We almost crossed to the future and almost shed off the burdens generated by a sense of incapacity and inferiority. However, the youthful dream never reached its destination. It was assassinated by the forces of the counterrevolution, headed by regional states that possessed what the youthful forces of the Arab Spring did not possess: wealth, and Western support.

That dual capacity was destructive, and the harvest of the past five years across the region has been bitter. Saudi Arabia and the UAE spent considerable amounts of money on organising and maintaining the 2013 military coup in Egypt. They then went on to provide support for General Haftar in Libya and spent money in order to undermine the democratic transition in Tunisia. In the meantime, the Syrian regime benefited from the persecution inflicted upon the democratic forces and continued its bloody war against its own people. The Saudi-led war in Yemen has plunged the country into catastrophe with seventeen million of its inhabitants driven to the brink of starvation. That the West could turn a blind eye to the situation in Yemen to such a degree is demonstrative of just how destructive the dual capacity of Western support and wealth has been.

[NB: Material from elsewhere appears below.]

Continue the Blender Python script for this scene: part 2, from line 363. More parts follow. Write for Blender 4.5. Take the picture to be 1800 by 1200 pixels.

Crown Prince Muhammed bin Salman has been at the helm of Saudi policy-making for the last 18 months. Having initially appealed to Western nations by implementing reforms that suggested a new direction of economic openness and social tolerance for Saudi Arabia (allowing women to drive cars and promising abundant profits to international firms,) the Prince managed to coax Western leaders into turning a blind eye also to his inherently autocratic policies. Even as he was directing the horrific war in Yemen, Bin Salman detained the Lebanese Prime Minister, laid siege to Qatar and sent to prison more than 1600 activists and intellectuals including the women who led the struggle for the right to drive cars. His rampage of impunity culminated in the savage murder of journalist Jamal Khashoggi inside the Saudi Consulate in Istanbul.

The Prince’s true colours had been shown. Absolute power leads to absolute corruption, and the Prince saw himself as infallible, an individual who enjoys divine right to kingship, a man above any critique. He believed he could do anything and get away with it; it was this sense of impunity, together with his impulsiveness, that led him to murdering Khashoggi.

If there were a single positive thing that came out of the horrimurder of Khashoggi it is that the world media finally rose to the level of responsibility. A spontaneous international alliance of journalists and human rights activists formed leading a campaign that soon echoed inside governments and parliaments. It was only then that the true nature of the Prince, who puts on a false robe of reform, was uncovered and he stood naked before the world stripped of every virtue.

Following the comprehensive brief presented by the CIA Director, and despite President Trump’s persistence in defending his ally, the US Senate unanimously voted to hold Muhammad bin Salman responsible for murdering Khashoggi. This, indeed, is a positive development.

Yet, in the European capitals the official responses have been less than what they should be. European governments condemned the murder but failed to condemn the murderer, and that is a grave mistake.

Europe should awaken to the following fact: The Middle Eastern neighbourhood is no longer a geopolitical spot that is separate from Europe. Rather, it is a natural extension of the European reality, politically and socially. The Middle Eastern neighbourhood, actually, shapes the European reality. The chaos precipitated by ignoring the crime of assassinating the Arab Spring soon found its way to Europe. The growing far right is putting at the core of its populist discourse sowing fear among the Europeans of the immigrants and of the Muslims. Arab dictatorial realities can no longer be something one can remain silent about under the pretext that they maintain stability or fight terrorism. These dictatorial regimes are responsible for the reality that generates chaos and begets terrorism.

Western capitals should not remain hesitant in the face of a reality that clashes with all human values. They should raise their voices in defence of democracy in the Arab world, if not for the love of virtue then in pursuit of their own best interests and to maintain security and stability in Europe and beyond. A key example is Tunisia. For the last few years, Tunisia has been emblematic of a successful democratic reality in the region; the West should champion the values of tolerance and liberalism emanating from Tunisia and should seek to support future democratic development here.  Tunisia, the Middle East’s only successful democratic reality should be a beacon of hope to which the West should look to support. Protecting the Tunisian case is a moral necessity and a strategic interest, for its fall will send one single message to the Arab peoples: The hope for a peaceful change is no longer there.